A revised and updated version of
Abraham Kuyper: An Annotated Bibliography 1857-2010 by Tjitze Kuipers (2011)

You can buy a printed edition of this book on the site of the publisher.


Amsterdam, J.H. Kruyt 1883. VIII pp., 19cm.
Printed: (probably) April 1883.
Preface dated: Amsterdam, April 1883.
On the title page: Om onderscheijdt te maken tusschen het heylighe ende onheylige. (Ezech. 42:20).
Printer’s proof.
ET: Mabdîl (Hebrew for “[God] who makes division”).

Half-title, title page, and preface (KA 366). It appears from the preface that this printer’s proof was a design for the title page and preface for the three-volume series of biblical-theological studies that was ultimately published under the title Uit het Woord.
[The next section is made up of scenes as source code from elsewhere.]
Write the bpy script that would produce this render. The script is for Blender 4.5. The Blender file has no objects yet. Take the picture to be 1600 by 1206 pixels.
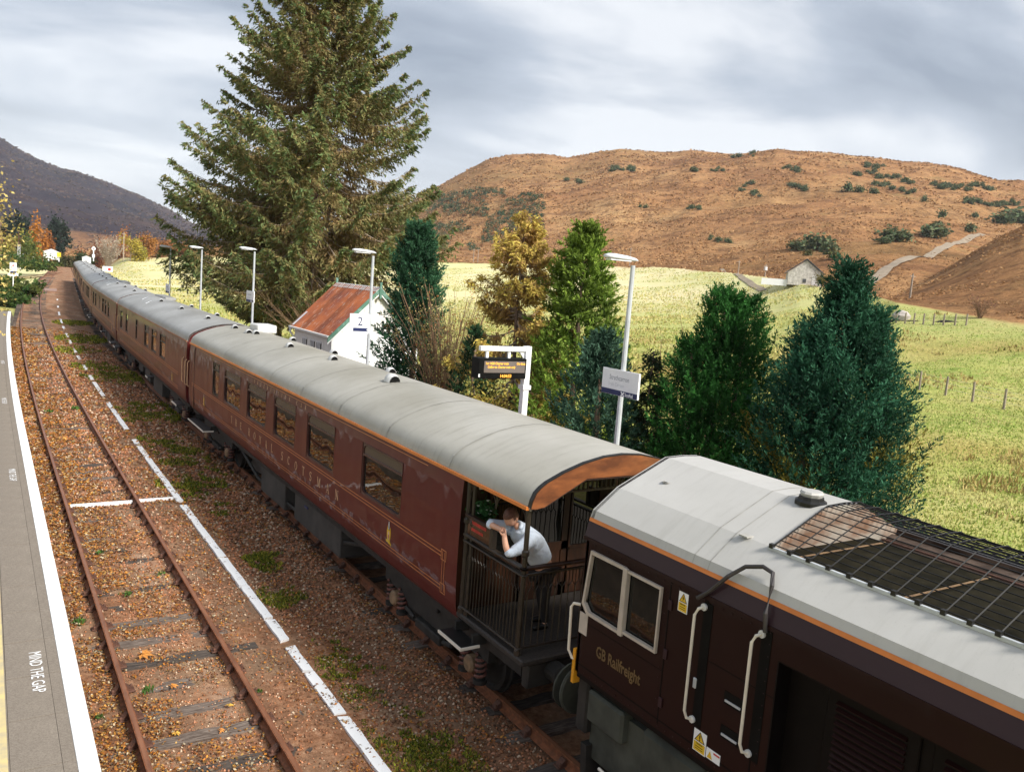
import bpy, bmesh, math, random
import numpy as np
from mathutils import Vector, Matrix

random.seed(7)
rng = np.random.default_rng(11)
SC = bpy.context.scene
COL = SC.collection

# ------------------------------------------------------------------ camera
FPX, CX, CY = 1297.0, 800.0, 603.0            # focal length and centre in 1600 px terms
YAW, PITCH, ROLL = (math.radians(a) for a in (32.73, 7.10, 4.40))
CAM = np.array([-6.94, 0.0, 5.83])
_F = np.array([math.sin(YAW)*math.cos(PITCH), math.cos(YAW)*math.cos(PITCH), -math.sin(PITCH)])
_R0 = np.array([math.cos(YAW), -math.sin(YAW), 0.0]); _U0 = np.cross(_R0, _F)
_R = math.cos(ROLL)*_R0 + math.sin(ROLL)*_U0
_U = -math.sin(ROLL)*_R0 + math.cos(ROLL)*_U0
cam_data = bpy.data.cameras.new('camera'); cam = bpy.data.objects.new('camera', cam_data); COL.objects.link(cam)
cam_data.sensor_fit = 'HORIZONTAL'; cam_data.sensor_width = 36.0; cam_data.lens = FPX/1600*36
cam_data.clip_start = 0.1; cam_data.clip_end = 12000
mw = Matrix.Identity(4)
for i in range(3):
    mw[i][0] = _R[i]; mw[i][1] = _U[i]; mw[i][2] = -_F[i]; mw[i][3] = CAM[i]
cam.matrix_world = mw
SC.camera = cam

# ------------------------------------------------------------------ world, sun, exposure
SUN_EL, SUN_AZ = math.radians(38), math.radians(158)   # azimuth from +Y towards +X
sdir = Vector((math.sin(SUN_AZ)*math.cos(SUN_EL), math.cos(SUN_AZ)*math.cos(SUN_EL), math.sin(SUN_EL)))
world = bpy.data.worlds.new('World'); SC.world = world; world.use_nodes = True
wt = world.node_tree; wt.nodes.clear()
def wn(t, **k):
    n = wt.nodes.new(t)
    for a, b in k.items(): setattr(n, a, b)
    return n
def wmath(op, a, b=None, c=None, clamp=False):
    n = wn('ShaderNodeMath', operation=op, use_clamp=clamp)
    for i, x in enumerate((a, b, c)):
        if x is None: continue
        if isinstance(x, (int, float)): n.inputs[i].default_value = x
        else: wt.links.new(x, n.inputs[i])
    return n.outputs[0]
tc = wn('ShaderNodeTexCoord'); sep = wn('ShaderNodeSeparateXYZ'); wt.links.new(tc.outputs['Generated'], sep.inputs[0])
zc = wmath('MAXIMUM', sep.outputs[2], 0.0); zz = wmath('ADD', zc, 0.16)
px = wmath('DIVIDE', sep.outputs[0], zz); py = wmath('DIVIDE', sep.outputs[1], zz)
comb = wn('ShaderNodeCombineXYZ'); wt.links.new(px, comb.inputs[0]); wt.links.new(py, comb.inputs[1])
mp = wn('ShaderNodeMapping'); wt.links.new(comb.outputs[0], mp.inputs[0])
mp.inputs['Rotation'].default_value = (0, 0, math.radians(33)); mp.inputs['Scale'].default_value = (0.62, 0.9, 1)
mp.inputs['Location'].default_value = (1.3, 0.35, 0)
n1 = wn('ShaderNodeTexNoise'); wt.links.new(mp.outputs[0], n1.inputs['Vector'])
n1.inputs['Scale'].default_value = 1.15; n1.inputs['Detail'].default_value = 8; n1.inputs['Roughness'].default_value = 0.50
n1.inputs['Distortion'].default_value = 0.35
rmp = wn('ShaderNodeValToRGB'); wt.links.new(n1.outputs['Fac'], rmp.inputs[0])
el = rmp.color_ramp.elements
el[0].position = 0.40; el[0].color = (0.18, 0.207, 0.25, 1)
el[1].position = 0.60; el[1].color = (0.52, 0.532, 0.55, 1)
e = rmp.color_ramp.elements.new(0.50); e.color = (0.285, 0.315, 0.362, 1)
# pale band low over the horizon, the same all round
hz = wmath('SUBTRACT', 1.0, wmath('DIVIDE', zc, 0.25), clamp=True)
hzf = wmath('MULTIPLY', wmath('POWER', hz, 1.3), 0.80)
mixh = wn('ShaderNodeMix', data_type='RGBA'); wt.links.new(hzf, mixh.inputs[0])
wt.links.new(rmp.outputs[0], mixh.inputs[6]); mixh.inputs[7].default_value = (0.60, 0.612, 0.63, 1)
sky = wn('ShaderNodeTexSky', sky_type='NISHITA'); sky.sun_disc = False
sky.sun_elevation = SUN_EL; sky.sun_rotation = SUN_AZ
skys = wn('ShaderNodeMix', data_type='RGBA', blend_type='MULTIPLY'); skys.inputs[0].default_value = 1
wt.links.new(sky.outputs[0], skys.inputs[6]); skys.inputs[7].default_value = (0.08, 0.08, 0.08, 1)
mixs = wn('ShaderNodeMix', data_type='RGBA'); mixs.inputs[0].default_value = 0.86
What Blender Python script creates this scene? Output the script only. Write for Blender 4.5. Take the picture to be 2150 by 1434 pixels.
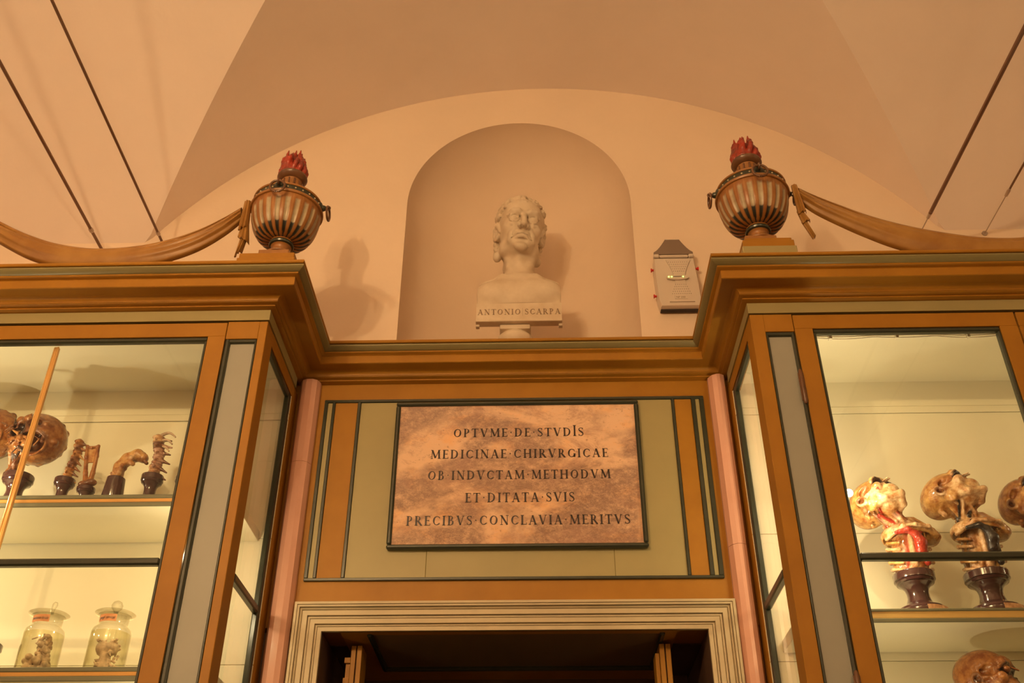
import bpy, bmesh, math, random
import numpy as np
from mathutils import Vector, Matrix
from math import pi, sin, cos, sqrt, radians

# ------------------------------------------------------------------ scene, camera, light, exposure
sc = bpy.context.scene
for o in list(bpy.data.objects):
    bpy.data.objects.remove(o)
COL = sc.collection
CZ = 0.0                      # z = 0 is the camera's height, the floor lies 1.6 m below
FLOOR = -1.6
cam_d = bpy.data.cameras.new('camera')
cam_d.sensor_fit = 'HORIZONTAL'
cam_d.sensor_width = 36.0
cam_d.lens = 2123.2 * 36.0 / 2150.0
cam_d.clip_start = 0.02
cam = bpy.data.objects.new('camera', cam_d)
COL.objects.link(cam)
yaw, pitch, roll = 0.0282, 0.5898, -0.0025
Mw = (Matrix.Rotation(yaw, 3, 'Z') @ Matrix.Rotation(pitch, 3, 'X') @ Matrix.Rotation(roll, 3, 'Y'))
Mw = Mw @ Matrix.Rotation(pi / 2, 3, 'X')
cam.matrix_world = Mw.to_4x4()
sc.camera = cam

w = bpy.data.worlds.new('world'); sc.world = w
w.use_nodes = True
w.node_tree.nodes['Background'].inputs[0].default_value = (1.0, 0.62, 0.34, 1)
w.node_tree.nodes['Background'].inputs[1].default_value = 0.02
sc.view_settings.view_transform = 'Standard'
sc.view_settings.look = 'None'
sc.view_settings.gamma = 1.0
sc.view_settings.use_curve_mapping = False
sc.view_settings.exposure = 0.13

WARM = (1.0, 0.70, 0.36)
CASE = (1.0, 0.80, 0.48)


def lamp(name, kind, loc, power, color, size=0.03, target=None, spot=None, blend=.5, size_y=None):
    d = bpy.data.lights.new(name, kind)
    d.energy = power; d.color = color
    if kind == 'AREA':
        d.size = size
        if size_y: d.shape = 'RECTANGLE'; d.size_y = size_y
    else:
        d.shadow_soft_size = size
    if kind == 'SPOT':
        d.spot_size = spot; d.spot_blend = blend
    o = bpy.data.objects.new(name, d); COL.objects.link(o)
    o.location = loc
    if target is not None:
        o.rotation_euler = (Vector(target) - Vector(loc)).to_track_quat('-Z', 'Y').to_euler()
    return o


# key halogens on the ceiling cables, then unseen fill lights added for brightness
lamp('halogen_key', 'POINT', (-1.45, -0.62, 2.00), 90, WARM, 0.035)
lamp('halogen_key', 'POINT', (-1.12, -0.75, 2.02), 50, WARM, 0.035)
lamp('fill_side', 'POINT', (1.5, -0.4, 2.05), 14, WARM, 0.05)  # added soft fill from the right, no fitting there
lamp('fill_far', 'POINT', (-3.6, 0.6, 1.9), 20, (1.0, .70, .44), 0.05)  # added fill far along the room, likewise its right-hand twin below
lamp('fill_far', 'POINT', (3.8, 0.8, 1.9), 14, WARM, 0.05)
lamp('room_fill', 'POINT', (-0.2, -0.6, 2.1), 14, WARM, 0.15)  # added general fill for the whole room
# lamps inside the show cases
lamp('case_lamp', 'POINT', (0.955, 2.770, 1.30), 1.0, CASE, 0.006)
lamp('case_lamp', 'POINT', (0.93, 2.79, 1.12), 2.4, CASE, 0.010)
lamp('case_lamp', 'POINT', (0.905, 2.748, 1.46), 3.2, CASE, 0.006)
lamp('case_lamp', 'POINT', (2.5, 2.80, 1.4), 5.5, CASE, 0.02)  # off-view fill added to brighten the right case overall
lamp('case_lamp', 'POINT', (0.95, 2.80, 0.60), 1.5, CASE, 0.010)
lamp('case_lamp', 'POINT', (-2.05, 2.78, 1.43), 1.6, CASE, 0.012)
lamp('case_lamp', 'POINT', (-1.80, 2.755, 1.375), 3.4, CASE, 0.006)
lamp('case_lamp', 'POINT', (-1.00, 2.78, 1.12), 2.3, CASE, 0.012)
lamp('case_lamp', 'POINT', (-1.90, 2.78, 1.12), 2.2, CASE, 0.012)
lamp('case_lamp', 'POINT', (-1.02, 2.80, 0.62), 1.2, CASE, 0.012)


# ------------------------------------------------------------------ materials
def mat(name, color, rough=.5, metal=0, noise=0.0, nscale=6.0, bump=0.0, bscale=40.0, spec=.5, dark=None,
        coat=0.0, vcol=False, stretch=(1, 1, 1)):
    m = bpy.data.materials.new(name); m.use_nodes = True
    nt = m.node_tree; b = nt.nodes['Principled BSDF']
    b.inputs['Base Color'].default_value = (*color, 1)
    b.inputs['Roughness'].default_value = rough
    b.inputs['Metallic'].default_value = metal
    b.inputs['Specular IOR Level'].default_value = spec
    b.inputs['Coat Weight'].default_value = coat
    b.inputs['Coat Roughness'].default_value = .12
    tc = nt.nodes.new('ShaderNodeTexCoord'); mp = nt.nodes.new('ShaderNodeMapping')
    mp.inputs['Scale'].default_value = stretch
    nt.links.new(tc.outputs['Object'], mp.inputs['Vector'])
    src = None
    if vcol:
        a = nt.nodes.new('ShaderNodeVertexColor'); a.layer_name = 'Col'; src = a.outputs['Color']
    if noise > 0:
        n = nt.nodes.new('ShaderNodeTexNoise'); n.inputs['Scale'].default_value = nscale
        n.inputs['Detail'].default_value = 6; n.inputs['Roughness'].default_value = .6
        nt.links.new(mp.outputs[0], n.inputs['Vector'])
        r = nt.nodes.new('ShaderNodeMapRange'); r.inputs['From Min'].default_value = .35; r.inputs['From Max'].default_value = .65
        nt.links.new(n.outputs['Fac'], r.inputs['Value'])
        mx = nt.nodes.new('ShaderNodeMix'); mx.data_type = 'RGBA'; mx.blend_type = 'MULTIPLY' if vcol else 'MIX'
        nt.links.new(r.outputs[0], mx.inputs['Factor'])
        if vcol:
            nt.links.new(src, mx.inputs['A']); mx.inputs['B'].default_value = (*[1 - noise * k for k in (.7, 1, 1.2)], 1)
        else:
            dk = dark or tuple(c * (1 - noise) for c in color)
            mx.inputs['A'].default_value = (*color, 1); mx.inputs['B'].default_value = (*dk, 1)
        src = mx.outputs['Result']
    if src is not None: nt.links.new(src, b.inputs['Base Color'])
    if bump > 0:
        n2 = nt.nodes.new('ShaderNodeTexNoise'); n2.inputs['Scale'].default_value = bscale; n2.inputs['Detail'].default_value = 5
        nt.links.new(mp.outputs[0], n2.inputs['Vector'])
        bp = nt.nodes.new('ShaderNodeBump'); bp.inputs['Strength'].default_value = bump; bp.inputs['Distance'].default_value = .004
        nt.links.new(n2.outputs['Fac'], bp.inputs['Height']); nt.links.new(bp.outputs[0], b.inputs['Normal'])
    return m


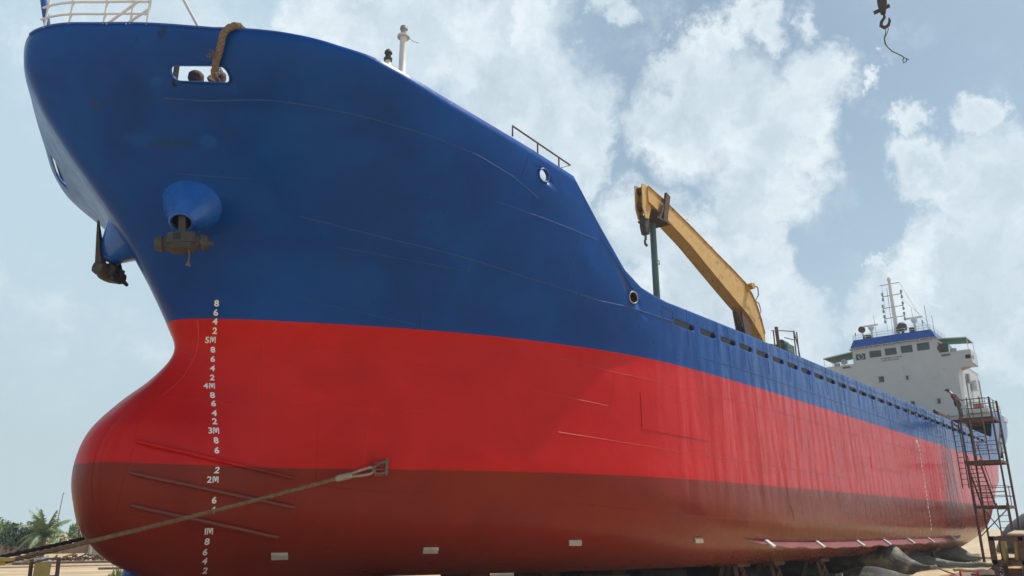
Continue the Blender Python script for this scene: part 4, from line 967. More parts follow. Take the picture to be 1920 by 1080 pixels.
# ================================================================ ropes and cables
mb=MB()
rp=[(6.90,2.45,9.45),(6.80,1.95,9.85),on(6.14,ztop_c(6.14)-.01,-.02)+Vector((0,.03,.04)),on(5.98,ztop_c(5.98)-.02,.05)+Vector((0,0,.03)),on(5.84,9.99,.11),on(5.76,9.85,.10),on(5.64,9.70,.09),on(5.50,9.58,.08),on(5.42,9.50,.05)]
rope_strands(mb,rp,.068,.27,3,7,9)
rope_strands(mb,[on(5.64,9.70,.12),on(5.54,9.6,.14),on(5.45,9.53,.10),on(5.32,9.46,.02),(6.78,3.0,9.55),(6.78,3.4,9.8),(7.05,3.55,10.12)],.045,.2,3,6,9)
for k in range(26):
    c=on(5.6-.01*(k%5),9.68,.12); d=Vector((random.uniform(-1,.3),random.uniform(-.6,.2),random.uniform(-.6,.5))); mb.tube([c,c+d*.10,c+d*.19+Vector((0,0,-.03))],.006,4)
tag(mb.build('mooring_rope','rope',None,0,loc=(6.45,2.0,9.9)),'thick brown rope flung over the blue bow bulwark and down into the slot','rope')
def cat(a,b,n,sag):
    a=Vector(a);b=Vector(b); return [a+(b-a)*(i/n)-Vector((0,0,4*sag*(i/n)*(1-i/n))) for i in range(n+1)]
WN=Vector((1.85,6.64,-.3))
shp=Vector(SH)+t*.05; far=(WN-shp).normalized()
root=thing('towing_cable',tuple(shp),'brown wire cable shackled to the red and brown side of the hull, nearest us','cable')
e1=shp+far*.88
mb=MB(); rope_strands(mb,cat(e1,WN,40,.07),.041,.42,4,6,6); mb.build('wire_rope','cable',root,0)
mb=MB(); ax_=far; mb.lathe(e1-ax_*.32,[(0,.045),(.03,.07),(.30,.07),(.36,.04)],14,axis=ax_); mb.build('ferrule','ferrule',root,40)
mb=MB(); w_=Vector((0,0,1)); 
for k in (-1,1): rope_strands(mb,[e1-ax_*.3+w_*.028*k,shp+ax_*.32+w_*.06*k,shp+ax_*.12+w_*.065*k,shp+ax_*.02+w_*.02*k],.030,.14,3,6,6)
mb.build('eye_loop','ferrule',root,0)
mb=MB(); sd_=w_.cross(ax_).normalized(); mb.tube([shp-ax_*.28+w_*.10,shp-ax_*.12+w_*.12,shp+ax_*.02+w_*.08,shp+ax_*.07,shp+ax_*.02-w_*.08,shp-ax_*.12-w_*.12,shp-ax_*.28-w_*.10],.038,10); mb.tube([shp-ax_*.24+w_*.18,shp-ax_*.24-w_*.18],.040,10)
for k in (-1,1): mb.tube([shp-ax_*.24+w_*.08*k,shp-ax_*.24+w_*.14*k],.060,10)
mb.build('shackle','shackle',root,60)
s2=Vector((10.2,8.05,1.5)); mb=MB(); pts=cat(s2,WN+Vector((-.3,.15,.05)),30,.03); rope_strands(mb,pts,.048,.4,3,6,4)
tag(mb.build('towing_cable','cabled',None,0,loc=tuple(s2)),'dark wire cable running from behind the bulb, beyond the nearer cable','cable')
# ================================================================ winch frame and sawhorse at left
def ground_thing(*a,**k): return thing(*a,**k)
wr=thing('winch_frame',(4.75,5.2,GZ),'yellow steel post box with a flat yellow top at the left edge of the picture','machine')
mb=MB(); mb.box((4.75,5.2,-.12),(.42,.42,1.36),ch=.04); mb.build('body','yellow',wr,20)
mb=MB(); mb.box((4.86,5.17,.62),(.75,.6,.05)); mb.box((4.85,5.17,.56),(.55,.5,.06)); mb.build('top_plate','yellow',wr,0)
sh=thing('work_stand',(5.67,4.70,GZ),'rusty steel stand with an ochre square panel and a loose pipe on top','stand')
ex=Vector((.94,-.35,0)); ey=Vector((.35,.94,0)); cc=Vector((5.67,4.70,0)); LG=lambda a,b,z: cc+ex*a+ey*b+Vector((0,0,z))
for a in (-.22,.17):
    for b in (-.2,.2): MB().beam(LG(a+(.05 if a<0 else .06),b,GZ),LG(a,b,.60),.045,.045).build('leg','rust',sh,0)
mb=MB()
for b in (-.2,.2):
    for z in (.33,-.35): mb.beam(LG(-.2,b,z),LG(.2,b,z),.04,.04)
mb.build('crossbar','rust',sh,0)
MB().box(LG(-.05,-.24,.455),(.24,.02,.23),Matrix((ex,ey,Vector((0,0,1)))).transposed(),ch=.004).build('panel','yellowpanel',sh,0)
mb=MB(); mb.tube([(5.42,4.62,.56),(5.62,4.55,.625),(5.80,4.50,.635)],.016,8); tag(mb.build('bar','rustlight',None,60,loc=(5.6,4.55,.6)),'thin bent grey bar resting on the work stand','bar')
mb=MB(); mb.tube([(5.83,4.5,.645),(6.02,4.46,.70)],.015,8); tag(mb.build('bar','yellow',None,60,loc=(5.9,4.5,.65)),'short yellow bar lying on the right end of the work stand','bar')
mb=MB(); mb.tube([(5.30,4.75,.56),(5.46,4.68,.635)],.015,8); tag(mb.build('bar','yellow',None,60,loc=(5.4,4.7,.6)),'short yellow bar leaning at the left end of the work stand','bar')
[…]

Tweede serie [From the Word: Second series] (see 1884.09, 1885.04, and 1886.24; for the first series, see 1875.10, 1875.11, and 1879.01). Ultimately the second series would include approximately thirty articles more than the preface to Mabdîl announces; changes also appear to have been made to the classification of the articles and the series. Item 1883.06 would also be added to the series, being “nothing else than the consistent application of the ‘Mabdîl’ to the Church of Christ as well.”

Kuyper apparently had second thoughts about publishing these volumes with such an obscure title, which he would have had to explain in the preface. Therefore, the title was dropped along with the preface explaining it. In addition to a detailed table of contents for the projected three volumes, the dropped preface also provides a pithy analysis of the way in which pantheism blurs the boundaries set up by God. Kuyper thus also left out the background information about what had given rise to the first volume: “The awful danger [of pantheism] moved me more than three years ago now to bravely raise up the watchword once again that ‘grace is particular!’—a saying which caused everyone, however finely and imperceptibly afflicted they were, to detest me ever since; but which also led many in the nation to offer me thanks and sympathy. The effects of this phrase were actually so strong that the pressure continued unabatedly to put the series which elaborated this phrase within everyone’s reach.”